Quality of Service (QoS) mechanisms developed for IPv4 can be further used with IPv6. The new header structure in IPv6 allows faster header parsing which leads to faster packet forwarding in routers. The impact on real-time communication is positive: voice and video packets will move faster through the IP network.

The new packet structure in IPv6 allows for larger packets with jumbo payload between 65535 and 4 billion bytes. This would allow sending more video information in a single packet, instead of splitting it in multiple packets. This should benefit visual communications, especially as video quality increases and video packets get larger. The way IPv6 handles packets leads to another security improvement. Many security problems in IPv4 are related to packet fragmentation, which happens if a packet has to be sent through a slower link. The router splits the packet in multiple fragments and sends them as separate IP packets. The receiver must recognize the fragmentation, collect all pieces, and put the original packet together. IPv6 does not allow packet fragmentation by intermediaries/routers which now must drop too large packets and send ICMPv6 Packet Too Big message to the sender/source. The source then reduces the packet size so that it can go across the network in one piece.

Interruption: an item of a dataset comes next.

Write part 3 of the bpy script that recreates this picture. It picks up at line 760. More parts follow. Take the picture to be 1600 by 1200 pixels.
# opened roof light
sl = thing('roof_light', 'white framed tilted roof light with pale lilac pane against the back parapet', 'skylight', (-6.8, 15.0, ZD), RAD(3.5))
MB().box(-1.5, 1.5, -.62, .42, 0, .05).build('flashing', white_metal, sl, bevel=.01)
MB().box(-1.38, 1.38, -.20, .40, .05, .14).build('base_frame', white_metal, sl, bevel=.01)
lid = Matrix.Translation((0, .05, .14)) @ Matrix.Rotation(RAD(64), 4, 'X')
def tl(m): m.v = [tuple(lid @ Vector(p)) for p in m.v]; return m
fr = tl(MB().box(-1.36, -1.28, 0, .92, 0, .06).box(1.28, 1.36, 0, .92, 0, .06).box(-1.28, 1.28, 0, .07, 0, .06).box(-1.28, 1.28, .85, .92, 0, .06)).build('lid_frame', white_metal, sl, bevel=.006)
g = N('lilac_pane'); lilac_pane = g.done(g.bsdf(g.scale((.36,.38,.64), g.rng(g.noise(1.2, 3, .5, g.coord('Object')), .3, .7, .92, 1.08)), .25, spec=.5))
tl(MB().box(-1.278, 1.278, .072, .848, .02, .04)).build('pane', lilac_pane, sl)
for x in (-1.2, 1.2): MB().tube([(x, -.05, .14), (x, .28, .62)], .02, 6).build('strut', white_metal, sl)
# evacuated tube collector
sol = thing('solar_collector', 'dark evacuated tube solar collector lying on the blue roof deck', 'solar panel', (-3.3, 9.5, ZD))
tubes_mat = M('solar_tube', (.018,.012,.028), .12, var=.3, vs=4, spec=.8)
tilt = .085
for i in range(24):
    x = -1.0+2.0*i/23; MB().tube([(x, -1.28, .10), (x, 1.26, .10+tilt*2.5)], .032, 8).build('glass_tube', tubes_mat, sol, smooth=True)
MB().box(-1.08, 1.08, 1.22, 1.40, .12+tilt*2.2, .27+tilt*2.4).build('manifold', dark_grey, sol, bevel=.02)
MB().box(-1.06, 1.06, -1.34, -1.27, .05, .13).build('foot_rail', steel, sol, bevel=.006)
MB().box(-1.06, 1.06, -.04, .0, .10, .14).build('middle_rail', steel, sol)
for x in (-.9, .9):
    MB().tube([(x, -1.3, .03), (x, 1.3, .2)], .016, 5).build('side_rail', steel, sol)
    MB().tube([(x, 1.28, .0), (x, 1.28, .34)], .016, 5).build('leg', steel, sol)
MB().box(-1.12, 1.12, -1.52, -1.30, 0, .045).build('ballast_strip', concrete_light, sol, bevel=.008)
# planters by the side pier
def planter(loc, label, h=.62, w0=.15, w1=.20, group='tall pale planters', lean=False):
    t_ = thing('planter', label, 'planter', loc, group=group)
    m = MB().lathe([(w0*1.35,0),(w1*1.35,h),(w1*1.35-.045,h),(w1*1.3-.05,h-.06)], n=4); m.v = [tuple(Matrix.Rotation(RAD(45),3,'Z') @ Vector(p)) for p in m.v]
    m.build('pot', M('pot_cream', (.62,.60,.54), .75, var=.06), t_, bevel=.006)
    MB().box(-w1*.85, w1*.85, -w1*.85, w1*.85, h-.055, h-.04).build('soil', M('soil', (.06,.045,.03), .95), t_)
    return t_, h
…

Note that just supporting the new IPv6 headers in networking equipment is only a part of supporting IPv6. Several other protocols have been enhanced to support IPv6:
- Internet Control Message Protocol (ICMP) v6 (RFC 4443, and the additional SEcure Neighbor Discovery (SEND, RFC 3971,
- Dynamic Host Configuration Protocol (DHCP) for IPv6 (RFC 3315,
- Domain Name System (DNS) for IPv6 (RFC 4472,
- Open Shortest Path First (OSPF) routing protocol for IPv6 (RFC 5340,
- Mobility Support in IPv6 (RFC 3775,

1 comment:

  1. Won't software using the IPv6 addressing scheme yield different performance results than ones using IPv4 - real time applications face potential increased latencies as a result of larger packets due to the encapsulation of an IPv6 address in every packet? The header is almost twice as big as before. Can header compression solve this problem?